## BEGIN THE INPUT

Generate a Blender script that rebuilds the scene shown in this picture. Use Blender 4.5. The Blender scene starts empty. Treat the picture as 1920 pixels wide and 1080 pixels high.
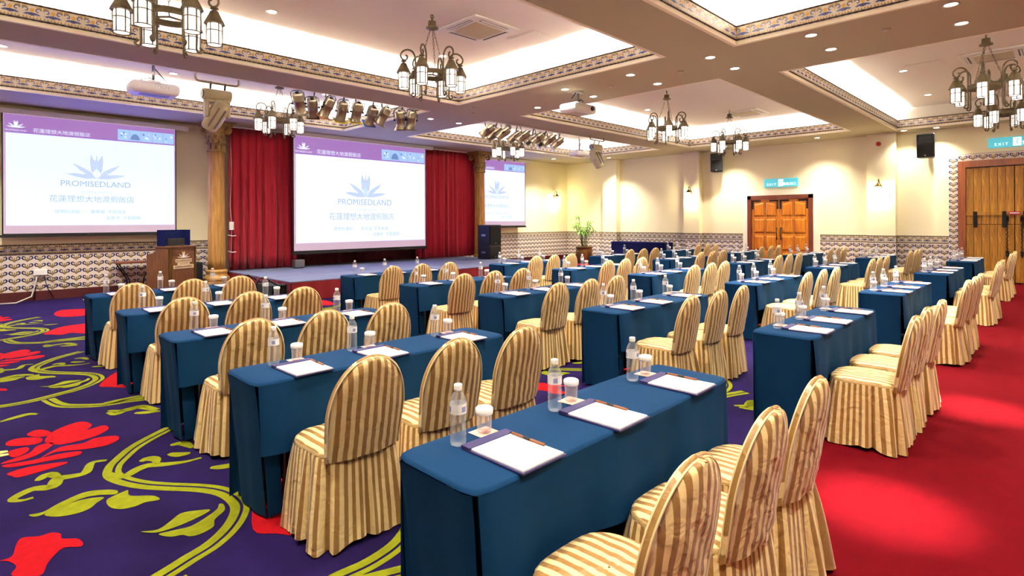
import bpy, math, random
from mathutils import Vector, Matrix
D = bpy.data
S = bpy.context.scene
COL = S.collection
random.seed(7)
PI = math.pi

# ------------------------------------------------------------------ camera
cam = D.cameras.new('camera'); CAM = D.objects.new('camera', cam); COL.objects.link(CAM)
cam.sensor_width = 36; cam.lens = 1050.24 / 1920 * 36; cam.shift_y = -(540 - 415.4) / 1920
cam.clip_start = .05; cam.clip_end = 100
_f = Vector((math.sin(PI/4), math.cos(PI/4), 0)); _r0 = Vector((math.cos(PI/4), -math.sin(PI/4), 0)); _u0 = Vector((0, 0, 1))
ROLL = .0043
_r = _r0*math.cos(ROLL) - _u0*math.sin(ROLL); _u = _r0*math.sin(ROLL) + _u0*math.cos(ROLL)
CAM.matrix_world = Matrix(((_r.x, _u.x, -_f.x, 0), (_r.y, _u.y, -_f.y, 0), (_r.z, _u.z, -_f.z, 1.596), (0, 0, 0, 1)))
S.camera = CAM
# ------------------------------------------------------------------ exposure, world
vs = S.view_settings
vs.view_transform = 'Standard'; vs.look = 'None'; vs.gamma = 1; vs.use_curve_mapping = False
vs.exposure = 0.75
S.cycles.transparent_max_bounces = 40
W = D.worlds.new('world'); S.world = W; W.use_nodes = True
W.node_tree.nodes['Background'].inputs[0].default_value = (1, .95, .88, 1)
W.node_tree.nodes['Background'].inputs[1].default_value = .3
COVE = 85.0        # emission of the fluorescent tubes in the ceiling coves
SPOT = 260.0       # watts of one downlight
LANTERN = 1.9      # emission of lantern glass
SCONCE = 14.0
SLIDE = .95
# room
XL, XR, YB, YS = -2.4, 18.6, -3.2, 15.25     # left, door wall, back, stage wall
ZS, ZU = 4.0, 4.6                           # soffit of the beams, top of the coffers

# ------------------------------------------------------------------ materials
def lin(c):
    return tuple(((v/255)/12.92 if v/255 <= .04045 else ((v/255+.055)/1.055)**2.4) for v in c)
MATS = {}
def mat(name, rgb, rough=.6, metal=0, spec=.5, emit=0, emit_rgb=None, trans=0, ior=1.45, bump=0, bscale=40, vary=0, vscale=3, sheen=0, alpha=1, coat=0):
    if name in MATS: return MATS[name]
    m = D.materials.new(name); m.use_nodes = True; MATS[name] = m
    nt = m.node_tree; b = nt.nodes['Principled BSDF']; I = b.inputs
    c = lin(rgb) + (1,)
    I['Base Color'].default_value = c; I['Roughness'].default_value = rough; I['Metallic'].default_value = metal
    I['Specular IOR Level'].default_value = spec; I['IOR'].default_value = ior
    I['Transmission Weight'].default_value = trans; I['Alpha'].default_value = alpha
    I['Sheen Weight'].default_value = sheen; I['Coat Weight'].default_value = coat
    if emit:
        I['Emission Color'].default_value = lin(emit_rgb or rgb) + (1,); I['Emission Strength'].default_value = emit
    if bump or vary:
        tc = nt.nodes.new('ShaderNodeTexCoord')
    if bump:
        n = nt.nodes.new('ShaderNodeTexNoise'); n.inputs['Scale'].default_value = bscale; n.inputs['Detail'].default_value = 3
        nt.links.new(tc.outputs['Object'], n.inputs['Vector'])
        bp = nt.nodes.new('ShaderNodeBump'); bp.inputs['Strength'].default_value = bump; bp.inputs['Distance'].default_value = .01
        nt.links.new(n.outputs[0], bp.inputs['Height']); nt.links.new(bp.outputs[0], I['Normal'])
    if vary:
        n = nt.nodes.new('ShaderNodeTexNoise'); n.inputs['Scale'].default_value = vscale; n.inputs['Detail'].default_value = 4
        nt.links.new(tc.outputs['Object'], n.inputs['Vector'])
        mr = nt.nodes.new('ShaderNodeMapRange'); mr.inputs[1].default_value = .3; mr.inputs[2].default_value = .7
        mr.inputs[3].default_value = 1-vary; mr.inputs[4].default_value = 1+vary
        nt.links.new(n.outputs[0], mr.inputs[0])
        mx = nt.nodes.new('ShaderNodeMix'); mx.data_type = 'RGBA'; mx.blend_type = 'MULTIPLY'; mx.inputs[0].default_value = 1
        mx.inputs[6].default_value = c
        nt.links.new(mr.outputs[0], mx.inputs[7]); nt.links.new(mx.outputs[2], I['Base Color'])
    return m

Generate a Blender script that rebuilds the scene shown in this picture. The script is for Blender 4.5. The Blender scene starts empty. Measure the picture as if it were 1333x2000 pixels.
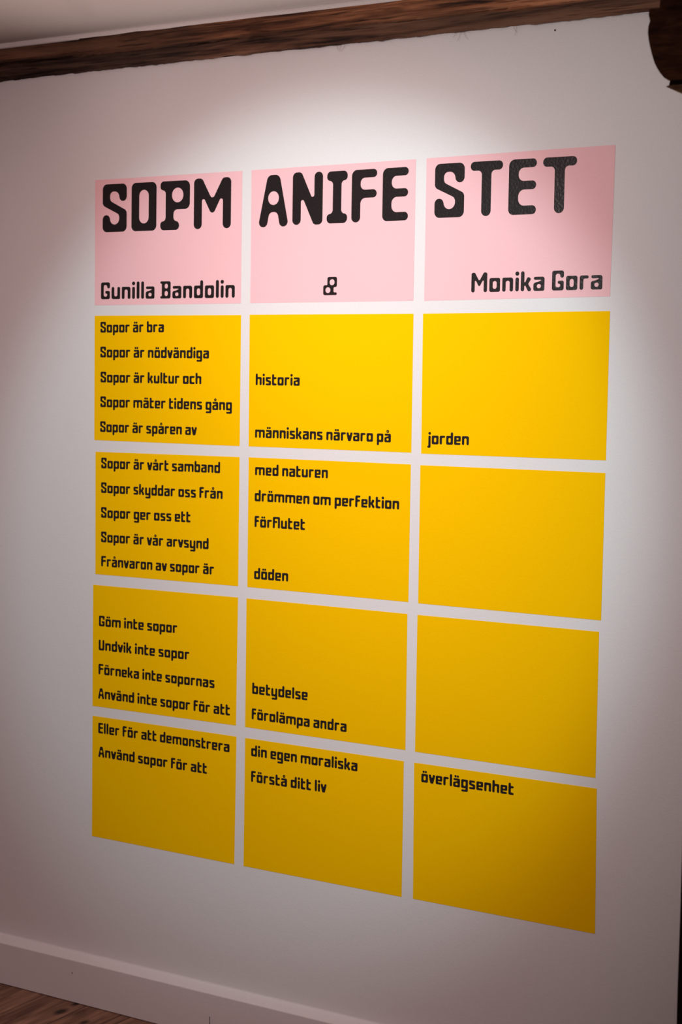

## END THE INPUT

◆ **YOUR GOAL**
Where a line holds "picture", copy it out.

◆ **COMPLETED EXERCISE**
Generate a Blender script that rebuilds the scene shown in this picture. Use Blender 4.5. The Blender scene starts empty. Treat the picture as 1920 pixels wide and 1080 pixels high.
Generate a Blender script that rebuilds the scene shown in this picture. The script is for Blender 4.5. The Blender scene starts empty. Measure the picture as if it were 1333x2000 pixels.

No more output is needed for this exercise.